Looking at the detailed geographical data, asset finance of new-build renewable energy projects in the US totalled just US$500m, compared to US$2bn in Q4 2008 and just over US$5bn in Q1 2008. The Obama stimulus funds have not yet started to flow. These figures show just how much they are needed.

In Brazil, new-build asset finance was down sharply in Q1 2009 at US$900m, compared to US$3.3bn in Q4 2008. But refinancing shot up to US$1.4bn, more than half of the world total, from virtually nothing in Q4 – showing how state-owned banks are moving to fill the financing gap left by private sector banks, particularly in the ethanol sector. This may provide a pointer to the rest of the world on what can be achieved by the public sector if there is political will.
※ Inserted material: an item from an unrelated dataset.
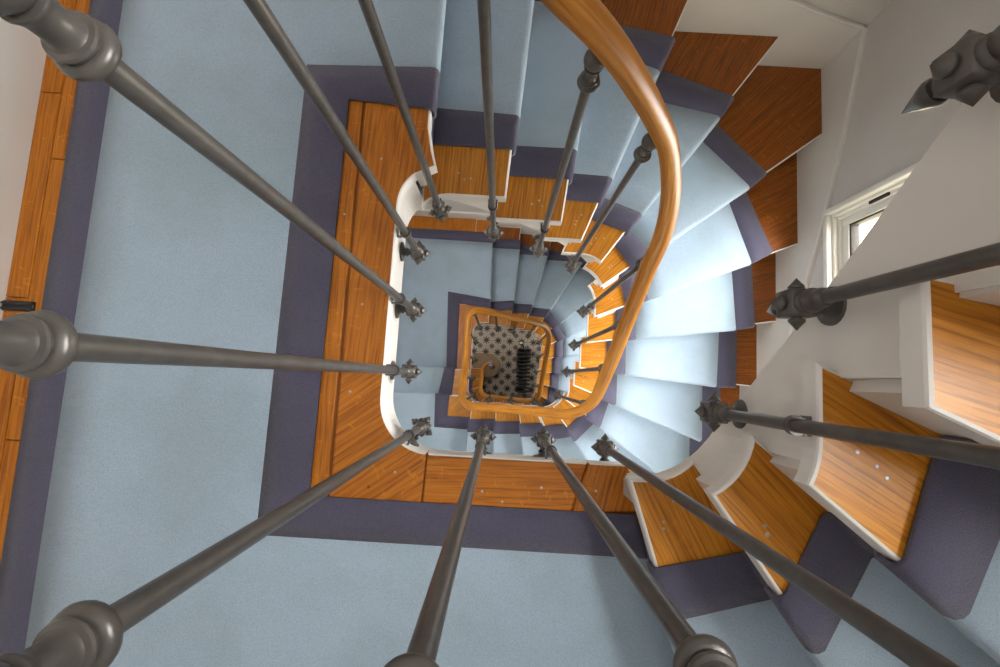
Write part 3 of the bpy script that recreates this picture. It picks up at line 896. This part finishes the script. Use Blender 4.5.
# dark metal pivot plate let into the landing boards
hp = empty('floor_pivot', (-1.10, 0.10, zl), 'small dark metal pivot plate let into the landing boards beside the wall', 'pivot')
bm = bmesh.new(); rbox(bm, -0.045, 0.028, -0.012, 0.012, -0.004, 0.006, 0.002, 1); bm_obj('plate', bm, M['black'], hp, smooth=40)
bm = bmesh.new()
for yy in (-0.006, 0.006): rbox(bm, -0.043, 0.026, yy-0.0025, yy+0.0025, 0.005, 0.010, 0.001, 1)
bm_obj('rib', bm, M['dark'], hp)

# ------------------------------------------------------------------ room shell
ZT = ZG + 1.95
WT = 0.22
SK = 0.018
xr, yb_, xl_, yf = XR+0.014, YB+0.014, XL-0.002, YF-0.002
WIN = [(ZG-1.855, ZG-0.98), (ZG-1.855-2.97, ZG-0.98-2.97), (ZG-1.855+2.3, ZG-0.98+2.45)]
WY0, WY1 = -0.40, 0.784
def struct(name, bm, m):
    o = bm_obj(name, bm, m); o['kind'] = 'structure'; return o
bm = bmesh.new()
box(bm, xr, xr+WT, yf-WT, WY0, 0, ZT); box(bm, xr, xr+WT, WY1, yb_+WT, 0, ZT)
zs = sorted(WIN); z = 0
for a, b in zs: box(bm, xr, xr+WT, WY0, WY1, z, a); z = b
box(bm, xr, xr+WT, WY0, WY1, z, ZT)
struct('wall_right', bm, M['wall'])
bm = bmesh.new(); box(bm, xl_-WT, xr, yb_, yb_+WT, 0, ZT); struct('wall_back', bm, M['wall'])
bm = bmesh.new(); box(bm, xl_-WT, xl_, yf, yb_, 0, ZT); struct('wall_left', bm, M['wall'])
FX0, FX1, FZ0, FZ1 = 0.10, 1.05, ZG-2.35, ZG-1.36
bm = bmesh.new(); box(bm, xl_-WT, FX0, yf-WT, yf, 0, ZT); box(bm, FX1, xr, yf-WT, yf, 0, ZT); box(bm, FX0, FX1, yf-WT, yf, 0, FZ0); box(bm, FX0, FX1, yf-WT, yf, FZ1, ZT); struct('wall_front', bm, M['wall'])
bm = bmesh.new(); box(bm, xl_-WT, xr+WT, yf-WT, yb_+WT, -0.1, 0); struct('floor', bm, M['tile'])
bm = bmesh.new(); box(bm, xl_-WT, xr+WT, yf-WT, yb_+WT, ZT, ZT+0.1); struct('ceiling', bm, M['wall'])

# windows
def window(n, loc, rz, W, H):
    r = empty('window_%d' % n, loc); r['kind'] = 'structure'; r.rotation_euler = (0, 0, rz)
    def part(nm, bm, mat, sm=None): return bm_obj(nm, bm, mat, r, smooth=sm)
    def ring(nm, g, w, xa, xb, mat, bev=0.004):
        y0, y1, za, zb = g, W-g, g, H-g
        bm = bmesh.new()
        rbox(bm, xa, xb, y0, y0+w, za, zb, bev, 2); rbox(bm, xa, xb, y1-w, y1, za, zb, bev, 2)
        rbox(bm, xa, xb, y0+w-0.001, y1-w+0.001, za, za+w, bev, 2); rbox(bm, xa, xb, y0+w-0.001, y1-w+0.001, zb-w, zb, bev, 2)
        part(nm, bm, mat, 40)
    ring('architrave', -0.002, 0.026, -0.016, 0.02, M['frame'], 0.007)
    ring('lining', 0.0, 0.036, 0.006, 0.10, M['frame'])
    ring('frame', 0.0, 0.050, 0.022, 0.10, M['frame'])
    ring('sash', 0.048, 0.034, 0.030, 0.08, M['frame'])
    ring('gasket', 0.080, 0.009, 0.036, 0.07, M['dark'], 0.001)
    bm = bmesh.new(); box(bm, 0.054, 0.058, 0.085, W-0.085, 0.085, H-0.085); part('pane', bm, M['glass'])
    bm = bmesh.new(); rbox(bm, 0.016, 0.026, W-0.048, W-0.034, 0.20, 0.29, 0.004, 2); part('vent_slot', bm, M['dark'])
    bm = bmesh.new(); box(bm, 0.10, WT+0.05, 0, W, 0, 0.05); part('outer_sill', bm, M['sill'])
for n, (a, b) in enumerate(WIN): window(n+1, (xr, WY0, a), 0, WY1-WY0, b-a)
window(len(WIN)+1, (FX0, yf, FZ0), -PI/2, FX1-FX0, FZ1-FZ0)  # unseen front window, added to light the winders below the top landing

# sloping skirting boards (wall strings) following the flights, with a rounded bead on top
def outer_pitch(t):
    ks = []
    for k in range(KMIN, KMAX+1):
        if k in (0, 18): ks.append((NOSE[k-1]['t']+0.12, dep(k)))
        ks.append((NOSE[k]['t'], dep(k)))
    if t <= ks[0][0]: return ks[0][1]
    for (a, da), (b, db) in zip(ks, ks[1:]):
        if t <= b: return da + (db-da)*(t-a)/max(b-a, 1e-6)
    return ks[-1][1]
def sm_pitch(t, w=0.16):
    return sum(outer_pitch(t + w*(2*i/8-1)) for i in range(9))/9
SIDE = ['right', 'front', 'left', 'back']
t0, t1 = NOSE[KMIN+1]['t'], NOSE[KMAX]['t']
cuts = [t0] + [x for x in sorted(sum(PLEN[:i]) + m*PT for m in range(-1, 4) for i in range(4)) if t0+0.02 < x < t1-0.02] + [t1]
for ta, tb in zip(cuts, cuts[1:]):
    side = per((ta+tb)/2)[1]
    m = max(2, int((tb-ta)/0.04)); v, f = [], []
    prof = [(-0.014, -0.20), (0.0, -0.20), (0.0, 0.129), (0.0035, 0.131), (0.0055, 0.1355), (0.0035, 0.140), (-0.002, 0.142), (-0.014, 0.141)]
    for i in range(m+1):
        t = ta + (tb-ta)*i/m; t_ = min(max(t, ta+1e-5), tb-1e-5)
        for ins, dz in prof:
            p, _ = per(t_, ins); v.append((p.x, p.y, ZG - sm_pitch(t) + dz))
    n = len(prof)
    for i in range(m):
        for q in range(n-1): f.append((i*n+q, i*n+q+1, (i+1)*n+q+1, (i+1)*n+q))
    o = mesh_obj('baseboard_' + SIDE[side], v, f, M['skirt'])
    bm = bmesh.new(); bm.from_mesh(o.data); bmesh.ops.recalc_face_normals(bm, faces=bm.faces); bm.to_mesh(o.data); bm.free()
    o['kind'] = 'structure'

# ------------------------------------------------------------------ light
def area(name, loc, target, sx, sy, power, col):
    l = bpy.data.lights.new(name, 'AREA'); l.shape = 'RECTANGLE'; l.size = sx; l.size_y = sy; l.energy = power; l.color = col
    o = bpy.data.objects.new(name, l); link(o); o.location = loc
    o.rotation_euler = (Vector(target)-Vector(loc)).to_track_quat('-Z', 'Y').to_euler()
    return o
ym = (WY0+WY1)/2
P_WIN = [125, 130, 190]
for (a, b), pw in zip(WIN, P_WIN):
    zc = (a+b)/2
    area('daylight', (xr+2.7, ym+0.2, zc+2.1), (xr-0.2, ym-0.02, zc-0.1), 3.0, 3.0, pw*3.5, (1.0, 0.985, 0.95))
area('daylight', ((FX0+FX1)/2, yf-2.4, FZ1+1.4), ((FX0+FX1)/2, yf, (FZ0+FZ1)/2), 2.4, 2.4, 260, (1.0, 0.985, 0.95))  # extra light shining in through the added front window
area('overhead_fill', (0.05, 0.2, ZT-0.05), (0.05, 0.2, 0), 1.9, 1.9, 13, (1.0, 0.97, 0.93))  # added soft fill from overhead, no fixture behind it
area('landing_fill', (-0.72, 0.35, ZG-1.36), (-0.60, 0.5, 0), 0.35, 0.9, 17, (1.0, 0.97, 0.93))  # added fill hidden under the top landing, brightens the small landing
sl = bpy.data.lights.new('sun', 'SUN'); sl.energy = 5.0; sl.angle = 0.01; sl.color = (1.0, 0.95, 0.82)
so = bpy.data.objects.new('sun', sl); link(so); so.location = (3, 0, 12); so.rotation_euler = Vector((-0.17, -0.02, -1)).to_track_quat('-Z', 'Y').to_euler()
def point(name, loc, power, col, r=0.12):
    l = bpy.data.lights.new(name, 'POINT'); l.energy = power; l.color = col; l.shadow_soft_size = r
    o = bpy.data.objects.new(name, l); link(o); o.location = loc; return o

point('ground_fill', (-0.75, 0.85, 2.2), 13, (1.0, 0.93, 0.85), 0.2)  # added out-of-view fill that brightens the ground floor
point('ground_fill', (0.85, 0.85, 1.6), 7, (1.0, 0.93, 0.85), 0.2)  # second added ground floor fill, under the lowest flight
w = bpy.data.worlds.new('sky'); bpy.context.scene.world = w; w.use_nodes = True
bg = w.node_tree.nodes['Background']
bg.inputs[0].default_value = (1.0, 0.93, 0.74, 1); bg.inputs[1].default_value = 2.5

# ------------------------------------------------------------------ camera
cam = bpy.data.cameras.new('camera'); co = bpy.data.objects.new('camera', cam); link(co)
cam.sensor_width = 36; cam.lens = 16.2; cam.clip_start = 0.01
co.location = (0, 0, ZG)
co.rotation_euler = (math.atan(44.5/450), 0, math.radians(3.3))
sc = bpy.context.scene
sc.camera = co
sc.view_settings.view_transform = 'Standard'; sc.view_settings.look = 'None'
sc.view_settings.gamma = 1; sc.view_settings.exposure = 0.35
try: sc.view_settings.use_curve_mapping = False
except Exception: pass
Overall global investment in clean energy reached US$155bn in 2008, up slightly from US$148bn in 2007, according to New Energy Finance data. Given the slowness of the first quarter of 2009, it will take a very sharp acceleration in investment in the remaining three quarters for this year to match 2008 levels.

Liebreich said: “The medium-term and long-term outlook for clean energy is strong, given the imperatives for G20 economies to curb carbon emissions and improve energy security. We forecast that on current policies, annual investment in the sector will return to growth in due course and reach US$350bn by 2020 – although as we showed in our recent Global Futures work, even that is not sufficient to achieve a peak in carbon dioxide emissions before 2020. Right now, however, the industry has to get through some very difficult quarters until the stimulus funds start to flow. Only then can we focus again on the longer term challenges.”